Trinidad Express article gives wise advise to Ato.
http://www.trinidadexpress.com/index.pl/article_sports?id=161313615Ato, boy, your credibility is on the line here.
You love the sport of track and field, and we all know how passionate you are about catching the cheats and how much pride you take in proclaiming yourself as someone who has achieved so much while resisting the temptation to take the shortcut through banned performance-enhancing substances.
Still, in the rush to prove your innocence, you have to be careful not to false-start. Everyone assumes that an anonymous letter referred to by The Observer newspaper of London at the weekend came from you, lambasting as it did your former training partner Maurice Greene and coach John Smith following damning evidence by a Mexican middleman that he had supplied drugs to Greene in 2003 and 2004, and was paid around US$40,000, with copies of bank transfers to prove it.
It may have been an instantaneous lashing out to distance yourself from those two, but you shouldn't be surprised that the cynics are out in full force now, implying that it is almost impossible for you to be so tight with those fellas for so long and not, at the very least, know what was going on. And it's not just the run-of-the-mill conspiracy theorists but respected personalities in the sport who are causing furrowed brows with their suppositions.
Writing in The Guardian newspaper of London yesterday, this is part of what Steve Cram had to say in a piece headlined "Balco, Boldon (see, they pull you in already), Graham, Greene... stand by for the naming of names" in response to what is generally accepted to be your angry outburst in defence of your reputation:
"But what and who can you believe? Athletes have always been quick to accuse rivals of duplicity when failing to realise that in bedrooms along the corridor their own names were being spoken of in similar terms."
Britain's former 1,500-metre world champion, now a highly-regarded athletics correspondent and commentator for the BBC, doesn't leave it at that, though.
I'm sure you're aware of this article already, so it's no point telling you to brace yourself:
"Any performance slipping into the top-ten all-time list has always been met with admiration and suspicion. In 1997, I was flying back to Tyneside after the Stockholm grand prix meeting in July. The star had been Boldon who had a stunning double victory in the 100m and 200m with only about an hour between races, considered to be the quickest double in one evening, 9.95 for the 100 and 19.82 for the 200m with Greene hot on his heels.
"That night Carl Lewis ran an anchor relay leg as part of his farewell tour. He pulled me aside in the airport and without naming names he accused current athletes of diminishing the achievements of the likes of myself and Seb Coe and most importantly himself. He was prepared to go public, he had evidence, he said. I reminded him that many had pointed the finger at his own performances which he dismissed out of hand. His anger must have subsided and in due time his own name did surface some years later in an alleged cover-up by the US Olympic Committee."

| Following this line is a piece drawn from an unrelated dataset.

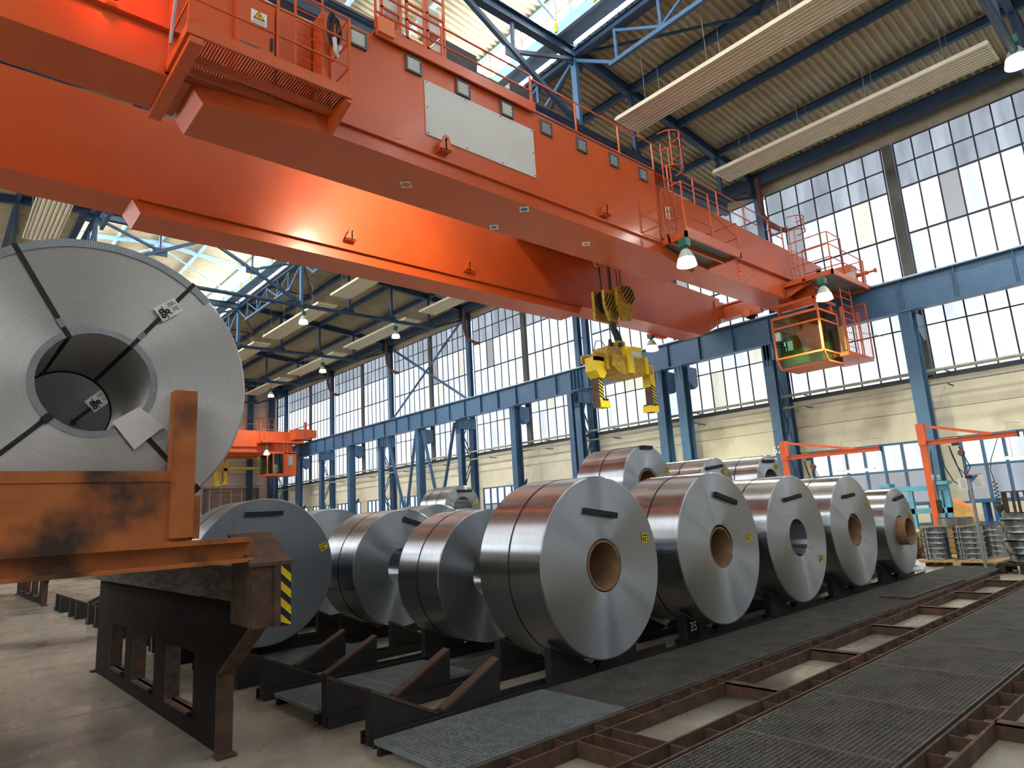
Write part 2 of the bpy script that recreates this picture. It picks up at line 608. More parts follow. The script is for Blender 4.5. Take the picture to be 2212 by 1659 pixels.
# ---- low ribbon windows
for i, (a, b) in enumerate(LOWWIN):
    if b < 0:
        continue
    nwin += 1
    w_ = struct('window_%d' % nwin, (XR, (a + b) / 2, 1.05))
    n = 6
    pw = (b - a) / n
    for k in range(n):
        for r_, (z0, z1) in enumerate(((1.12, 2.46), (2.54, 3.66))):
            mm = 'pane' if r_ == 1 else ('pane_grey' if random.random() < .7 else 'pane_dim')
            inst('pane', PANE, (XR + .04, a + pw * (k + .5), (z0 + z1) / 2), w_, (.012, pw - .11, z1 - z0), m=mm)
    for k in range(n + 1):
        inst('mullion', BARM, (XR - .02, a + pw * k, 2.4), w_, (.1, .1, 2.66), m='blue')
    for z in (1.08, 2.5, 3.70):
        inst('transom', BARM, (XR - .025, (a + b) / 2, z), w_, (.11, b - a, .09), m='blue')
# ---- added left-hand glazing, lights the hall (seen only in reflections)
for a, b in zip(wedges, wedges[1:]):
    nwin += 1
    w_ = struct('window_%d' % nwin, (XL, (a + b) / 2, 6.5))
    for z0, z1 in ((6.6, 9.4), (11.2, 17.2)):
        inst('pane', PANE, (XL - .05, (a + b) / 2, (z0 + z1) / 2), w_, (.012, b - a - .6, z1 - z0), m='pane_fill')
# ---- unseen gable glazing behind the camera, added to light the coil faces
nwin += 1
w_ = struct('window_%d' % nwin, (12, Y0, 6))
for k in range(1, 7):
    for z0, z1 in ((13.5, 16.5),):
        inst('pane', PANE, (XL + 2.6 + 5.1 * k, Y0 - .05, (z0 + z1) / 2), w_, (4.7, .012, z1 - z0))
# ---- roof sheets
def sheet(xa, za, xb, zb, ya=Y0, yb=Y1):
    q = MB()
    vs, fs = [], []
    y = ya
    prof = ((0, 0), (.11, 0), (.15, .10), (.26, .10))
    while y < yb:
        for dy, dz in prof:
            vs.append((xa, y + dy, za + dz))
            vs.append((xb, y + dy, zb + dz))
        y += .30
    for i in range(len(vs) // 2 - 1):
        fs.append((2 * i, 2 * i + 1, 2 * i + 3, 2 * i + 2))
    return q.add(vs, fs)
def rz(x):
    return 18.1 + .105 * (32 - x) if x >= 12 else 18.1 + .105 * (32 - (24 - x))
ce = sheet(18.2, rz(18.2) + .36, 33.0, rz(33) + .36).build('ceiling', 'sheet', None, kind='structure')
sheet(5.8, rz(5.8) + .36, -9.2, rz(-9.2) + .36).build('roof_sheet', 'sheet', ce)
sheet(12, 23.8, 18.9, 23.02).build('roof_sheet', 'sheet', ce)
sheet(12, 23.8, 5.1, 23.02).build('roof_sheet', 'sheet', ce)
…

If your blood is boiling right now, Ato, cool down first before you contemplate your next course of action. Don't do or say something in the heat of the moment that you will subsequently regret. If you're innocent, as you've always stated you are, then the truth will bear you out and any highly-emotional responses will more than likely be interpreted as a desperate man trying to take in front before in front takes him, especially as that Mexican middleman, former athlete Angel Guillermo Heredia, and Trevor Graham, disgraced former coach of disgraced American sprinter Marion Jones, are expected to name names when they testify at the latest stage of the Balco drugs scandal enquiry in San Francisco, beginning May 19.
Cram is one of those people fearing the worst:
"The name-calling now looks likely to reach new heights, this time under oath. It is to be welcomed but it will certainly not be enjoyable... the vultures will be hovering over athletics next month..."
Greene, who triggered this latest angle to the scandal, has since tried, unconvincingly, to backtrack from this comment he gave to another London newspaper, The Telegraph, more than a week ago:
"I would pay for stuff and not care what it was," he told the newspaper in an apparent defence in the face of evidence that he has had financial dealings with Heredia. "I've paid for things for other people without questioning it, done it plenty of times."
If nothing else, those remarks confirm that it is possible to become the best in the world in a particular endeavour and make tons of money without being too bright. Greene seems to have drowned himself and his reputation, but as the ripples of his eye-opening revelation widen, it will not be surprising if he seeks to pull a few down with him.
So, Ato, tread carefully and keep in mind that there was only one man who it was said could walk on water. This is about much more than lucrative deals as an expert analyst with the big-time television networks or coaching stints with countries whose governments are swimming in money.
It is about your reputation, something that will stay with you long after the glitz and the glory are gone.